Tuesday, September 29, 2015

Short letters.

Dear Pizza,

Today was a monster. I mean 'monster' in the sense of 'Monstro the Whale,' in Pinocchio, as in 'huge and no doubt scary to small children.' I'm not really frightened, I'm more like prepared to surrender. In anticipation of today--and believe me, I anticipated it, I planned for it, I had it mapped out five different ways on all kinds of documents--the historian and I had a chat, a chat about dinner, whilst walking the dog. A dinner which I knew, having anticipated the day, I would not be in a position to make.

'What about pizza?' I said.

'I'm on it,' said the historian, or words to that effect.

When I got home, the historian had preceded me by a mere three minutes, with you, dear pizza, ready and perfect in your perfect-sized box.

So I got out two plates and two napkins and poured myself a glass of limeade, and I roared my terrible roar and gnashed my terrible teeth and rolled my terrible eyes and showed my terrible claws.

And you were still hot,



Dear fall weather,

Yesterday, it was so beautiful, sunny and warm. And the night before, after the eclipse, the moon shone so brightly. Still: shouldn't you be arriving, fall weather? Or maybe even here already? It's not that I'm impatient, but I have sweaters all lined up.

Also, not that anyone's counting, but it's almost October,



Dear nightly dog walk,

Tonight, while watching the next to the next to the next to the next to the last episode of Mad Men ever, I said to the historian, 'I'm soooo tired.' In a super tired voice, which I had totally earned, having just done eight online consultations in a row. At night. After dinner (aka pizza). At night, it bears repeating.

'Maybe you should just stay here,' he said, consolingly, meaning the nightly dog walk.

'NO,' I said, invigorated by this kind but outrageous proposition. 'No, no, that's not happening.'

Nightly dog walk, I feel rather strongly about you. As does Bruiser, the dog in question. He knew when Mad Men was over, and began his excitable breathing and bed-prancing (he was watching with us). In all but words, he said, Let's get on with this. It's time it's time it's time.

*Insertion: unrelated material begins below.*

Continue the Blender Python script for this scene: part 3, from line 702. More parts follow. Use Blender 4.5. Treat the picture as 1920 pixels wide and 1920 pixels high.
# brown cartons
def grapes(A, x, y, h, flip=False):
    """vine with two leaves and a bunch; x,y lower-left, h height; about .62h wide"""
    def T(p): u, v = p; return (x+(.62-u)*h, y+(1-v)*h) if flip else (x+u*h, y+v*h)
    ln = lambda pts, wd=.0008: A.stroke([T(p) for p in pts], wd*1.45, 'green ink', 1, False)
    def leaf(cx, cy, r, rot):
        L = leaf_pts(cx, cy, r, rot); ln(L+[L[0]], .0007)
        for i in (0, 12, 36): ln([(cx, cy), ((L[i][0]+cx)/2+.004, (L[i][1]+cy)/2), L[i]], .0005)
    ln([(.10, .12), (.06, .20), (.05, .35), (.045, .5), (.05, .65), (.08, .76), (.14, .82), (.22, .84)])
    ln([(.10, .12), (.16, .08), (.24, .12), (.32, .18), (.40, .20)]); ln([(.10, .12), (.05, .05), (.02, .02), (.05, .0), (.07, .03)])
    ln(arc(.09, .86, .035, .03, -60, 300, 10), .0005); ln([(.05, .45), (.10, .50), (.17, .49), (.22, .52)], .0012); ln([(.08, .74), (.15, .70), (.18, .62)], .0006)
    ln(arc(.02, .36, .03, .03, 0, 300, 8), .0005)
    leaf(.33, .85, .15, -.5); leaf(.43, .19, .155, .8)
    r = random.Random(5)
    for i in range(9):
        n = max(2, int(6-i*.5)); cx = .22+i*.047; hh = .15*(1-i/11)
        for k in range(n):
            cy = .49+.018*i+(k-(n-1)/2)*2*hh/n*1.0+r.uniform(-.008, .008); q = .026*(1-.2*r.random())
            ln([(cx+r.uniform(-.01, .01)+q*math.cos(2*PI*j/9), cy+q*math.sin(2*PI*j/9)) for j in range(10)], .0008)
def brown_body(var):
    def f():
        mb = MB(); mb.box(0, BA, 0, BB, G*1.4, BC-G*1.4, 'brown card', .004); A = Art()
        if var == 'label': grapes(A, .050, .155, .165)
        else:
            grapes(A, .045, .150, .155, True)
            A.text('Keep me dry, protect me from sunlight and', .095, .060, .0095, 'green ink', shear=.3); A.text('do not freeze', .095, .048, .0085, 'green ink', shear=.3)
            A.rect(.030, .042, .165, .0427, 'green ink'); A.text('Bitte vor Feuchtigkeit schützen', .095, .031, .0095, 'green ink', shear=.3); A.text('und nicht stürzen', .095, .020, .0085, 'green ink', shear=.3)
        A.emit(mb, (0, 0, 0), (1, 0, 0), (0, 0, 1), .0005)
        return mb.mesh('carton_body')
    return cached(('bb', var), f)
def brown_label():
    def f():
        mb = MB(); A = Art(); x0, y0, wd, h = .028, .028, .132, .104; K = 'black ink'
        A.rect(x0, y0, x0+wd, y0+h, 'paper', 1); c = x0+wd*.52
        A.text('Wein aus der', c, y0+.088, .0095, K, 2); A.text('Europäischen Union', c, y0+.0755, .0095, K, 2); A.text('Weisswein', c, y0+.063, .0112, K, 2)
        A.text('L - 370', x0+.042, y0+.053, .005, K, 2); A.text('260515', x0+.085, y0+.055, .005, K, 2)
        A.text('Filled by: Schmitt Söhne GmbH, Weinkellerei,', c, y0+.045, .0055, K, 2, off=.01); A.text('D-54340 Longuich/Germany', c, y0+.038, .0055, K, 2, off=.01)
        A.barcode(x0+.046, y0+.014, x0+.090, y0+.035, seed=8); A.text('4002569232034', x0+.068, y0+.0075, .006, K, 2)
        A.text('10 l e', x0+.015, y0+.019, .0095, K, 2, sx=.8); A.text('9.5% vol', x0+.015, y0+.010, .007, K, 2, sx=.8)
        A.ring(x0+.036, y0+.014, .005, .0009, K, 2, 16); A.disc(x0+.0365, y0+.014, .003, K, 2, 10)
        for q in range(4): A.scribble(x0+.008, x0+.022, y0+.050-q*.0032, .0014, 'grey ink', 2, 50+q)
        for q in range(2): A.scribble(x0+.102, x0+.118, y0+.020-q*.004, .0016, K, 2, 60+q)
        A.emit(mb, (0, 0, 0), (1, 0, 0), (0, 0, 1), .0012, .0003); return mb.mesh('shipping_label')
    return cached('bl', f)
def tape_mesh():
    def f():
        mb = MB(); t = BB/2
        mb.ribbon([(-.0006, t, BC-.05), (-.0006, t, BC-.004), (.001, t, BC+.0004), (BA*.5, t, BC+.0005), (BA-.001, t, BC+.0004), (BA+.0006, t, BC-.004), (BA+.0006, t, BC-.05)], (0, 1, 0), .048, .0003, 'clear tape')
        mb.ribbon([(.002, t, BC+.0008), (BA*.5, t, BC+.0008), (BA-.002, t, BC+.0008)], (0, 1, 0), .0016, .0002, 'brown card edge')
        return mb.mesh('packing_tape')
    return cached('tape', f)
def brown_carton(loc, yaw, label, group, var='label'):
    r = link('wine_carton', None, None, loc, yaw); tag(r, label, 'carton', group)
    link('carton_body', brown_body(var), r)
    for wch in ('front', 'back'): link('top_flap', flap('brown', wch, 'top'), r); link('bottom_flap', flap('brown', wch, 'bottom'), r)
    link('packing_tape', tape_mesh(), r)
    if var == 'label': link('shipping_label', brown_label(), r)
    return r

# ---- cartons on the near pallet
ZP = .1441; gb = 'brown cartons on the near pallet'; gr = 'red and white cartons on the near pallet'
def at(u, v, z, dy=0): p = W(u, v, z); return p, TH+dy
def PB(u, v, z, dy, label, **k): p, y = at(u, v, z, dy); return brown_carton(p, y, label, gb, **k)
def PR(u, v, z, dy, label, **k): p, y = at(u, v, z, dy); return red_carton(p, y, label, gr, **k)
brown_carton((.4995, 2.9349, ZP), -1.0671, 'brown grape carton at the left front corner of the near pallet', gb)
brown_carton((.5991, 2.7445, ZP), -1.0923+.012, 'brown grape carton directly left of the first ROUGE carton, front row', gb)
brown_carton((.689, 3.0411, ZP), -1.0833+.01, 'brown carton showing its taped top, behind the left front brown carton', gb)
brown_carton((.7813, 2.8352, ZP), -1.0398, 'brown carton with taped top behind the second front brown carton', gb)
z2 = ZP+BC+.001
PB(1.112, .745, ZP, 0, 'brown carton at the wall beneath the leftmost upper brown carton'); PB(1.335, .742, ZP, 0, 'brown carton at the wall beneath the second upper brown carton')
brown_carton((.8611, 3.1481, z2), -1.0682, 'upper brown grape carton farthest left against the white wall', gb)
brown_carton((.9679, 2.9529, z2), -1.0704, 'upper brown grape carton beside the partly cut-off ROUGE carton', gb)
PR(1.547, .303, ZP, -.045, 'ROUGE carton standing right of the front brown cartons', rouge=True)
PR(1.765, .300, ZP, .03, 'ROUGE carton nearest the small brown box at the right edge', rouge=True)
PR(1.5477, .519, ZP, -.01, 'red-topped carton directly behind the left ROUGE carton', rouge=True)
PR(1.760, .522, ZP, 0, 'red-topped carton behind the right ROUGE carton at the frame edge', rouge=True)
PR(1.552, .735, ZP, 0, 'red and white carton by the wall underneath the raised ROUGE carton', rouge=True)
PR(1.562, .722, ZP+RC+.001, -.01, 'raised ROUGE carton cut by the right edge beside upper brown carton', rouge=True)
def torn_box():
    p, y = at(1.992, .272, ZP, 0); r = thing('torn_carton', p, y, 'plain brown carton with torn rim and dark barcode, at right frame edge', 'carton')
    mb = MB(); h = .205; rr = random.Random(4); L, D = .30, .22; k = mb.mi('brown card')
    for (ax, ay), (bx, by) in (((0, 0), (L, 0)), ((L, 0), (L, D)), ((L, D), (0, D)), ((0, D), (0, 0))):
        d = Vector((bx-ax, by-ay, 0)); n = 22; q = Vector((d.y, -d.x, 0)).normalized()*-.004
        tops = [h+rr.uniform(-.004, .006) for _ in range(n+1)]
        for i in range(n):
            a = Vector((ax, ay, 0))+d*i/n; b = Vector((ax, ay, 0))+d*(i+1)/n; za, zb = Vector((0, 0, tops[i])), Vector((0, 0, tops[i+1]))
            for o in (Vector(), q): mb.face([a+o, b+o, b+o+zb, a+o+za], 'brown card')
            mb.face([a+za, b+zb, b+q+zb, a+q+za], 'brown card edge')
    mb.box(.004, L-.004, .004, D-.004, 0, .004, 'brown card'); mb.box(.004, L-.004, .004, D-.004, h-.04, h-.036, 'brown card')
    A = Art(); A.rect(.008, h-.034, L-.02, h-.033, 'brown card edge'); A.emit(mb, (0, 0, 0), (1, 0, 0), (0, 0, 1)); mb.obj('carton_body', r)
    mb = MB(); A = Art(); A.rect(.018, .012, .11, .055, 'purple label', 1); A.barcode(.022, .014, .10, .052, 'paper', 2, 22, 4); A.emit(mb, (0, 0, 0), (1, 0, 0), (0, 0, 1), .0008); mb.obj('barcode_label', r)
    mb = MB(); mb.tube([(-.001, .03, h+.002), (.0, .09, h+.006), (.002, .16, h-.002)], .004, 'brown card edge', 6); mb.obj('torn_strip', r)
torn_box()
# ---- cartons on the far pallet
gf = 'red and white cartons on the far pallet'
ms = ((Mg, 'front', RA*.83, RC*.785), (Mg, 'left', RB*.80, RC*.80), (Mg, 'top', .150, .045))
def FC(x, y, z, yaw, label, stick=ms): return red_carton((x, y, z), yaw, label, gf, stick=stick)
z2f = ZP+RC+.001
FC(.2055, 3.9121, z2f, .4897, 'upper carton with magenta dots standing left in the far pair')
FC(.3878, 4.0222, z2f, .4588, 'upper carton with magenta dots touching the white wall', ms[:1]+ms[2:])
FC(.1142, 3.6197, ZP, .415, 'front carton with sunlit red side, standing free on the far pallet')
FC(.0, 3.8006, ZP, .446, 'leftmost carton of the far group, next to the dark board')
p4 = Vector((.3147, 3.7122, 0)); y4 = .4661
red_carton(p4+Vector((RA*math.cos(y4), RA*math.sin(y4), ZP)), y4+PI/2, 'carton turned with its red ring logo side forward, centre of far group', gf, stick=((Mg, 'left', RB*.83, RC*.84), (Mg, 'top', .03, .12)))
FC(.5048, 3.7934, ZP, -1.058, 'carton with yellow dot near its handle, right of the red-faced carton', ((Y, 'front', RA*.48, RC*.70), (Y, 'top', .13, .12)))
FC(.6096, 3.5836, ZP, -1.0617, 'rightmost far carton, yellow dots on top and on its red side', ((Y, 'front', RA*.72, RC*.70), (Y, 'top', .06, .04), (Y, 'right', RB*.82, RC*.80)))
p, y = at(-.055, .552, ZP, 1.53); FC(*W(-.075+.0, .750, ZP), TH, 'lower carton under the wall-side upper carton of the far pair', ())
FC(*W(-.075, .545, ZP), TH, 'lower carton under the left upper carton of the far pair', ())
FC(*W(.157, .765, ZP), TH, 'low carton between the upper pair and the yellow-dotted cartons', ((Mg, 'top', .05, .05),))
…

Exactly, Bruiser. Without the walk, the night is not, as the French say, fini, and is, instead, incomplet.

(How is it that the French get away with just leaving the final letter off of words? Is this any way to run a language?)

Well, anyway: the dog walk is a little bit meditation, a little bit coaxing the dog to keep moving along, a little bit too much talk about work, a little bit admiring the moon, and a little bit circumambulating the neighborhood. A little bit like a ritual, in other words, and it's necessary.

Nightly dog walk, I need you even when I am sooooo tired, and it's good to remember that.



Dear long day again tomorrow,

I know I can survive you. You're basically the same day I had today, except repeated. So, you know, doppelgänger. Or, as I secretly think, evil twin.

No, no, that's absurd. You're just a long day. At the end of you, I'm going to feel quite a bit better.

But I have to say it: I hate having a day that reads like an endurance trial. Also, I hate the sad truth, which is that there's no one to blame but myself for that.